With a long line of members freezing their constitution ratification processes and no "Plan B", the bloc announced a "period of reflection" about where it should be going.
Successful budget talks the silver lining
Meanwhile, oblivious to public concern, the enlargement process lumbered on as British Prime Minister Tony Blair secured agreement to start membership talks with Turkey and Croatia, and finally give
candidacy status to Macedonia.
By mid-December, EU leaders eventually resolved their future funding problems, settling old scores on Britain's rebate and France's stance on farm subsidies, but only after some 30 hours of negotiations.

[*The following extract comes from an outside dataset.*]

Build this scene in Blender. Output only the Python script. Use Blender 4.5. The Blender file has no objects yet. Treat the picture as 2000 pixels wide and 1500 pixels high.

"For those of us who believe in Europe, this is a good moment to take Europe forward," Blair told the European Parliament, noting that the deal includes a review of the way the EU collects and spends its money.
"I hope that as a result of the deal that we secured ... we at least now offer the perspective in which the future of Europe debate can be taken forward without it being continually dogged by an argument over the budget."
It could have been worse
Indeed, according to John Palmer at the European Policy Centre think-tank in Brussels, the year could have ended at lot worse.
"A collapse of the budget talks might well have lent at least passing credibility to wild speculation about the slow break-up of the European Union -- perhaps starting with the disintegration of the euro area," he said.
While 2006 could hardly be worse -- only one in two Europeans felt that membership benefits their country in the year-end Euro barometer poll -- the next 12 months do look more promising.
A new dawn?
New political horizons lie ahead.
Elections are due in Italy next year, Blair and French President Jacques Chirac are due to go in the coming years, while German Chancellor Angela Merkel -- who has now vowed to pick the tattered constitution off the floor and breathe new life into it -- has impressed her partners as an EU integrator.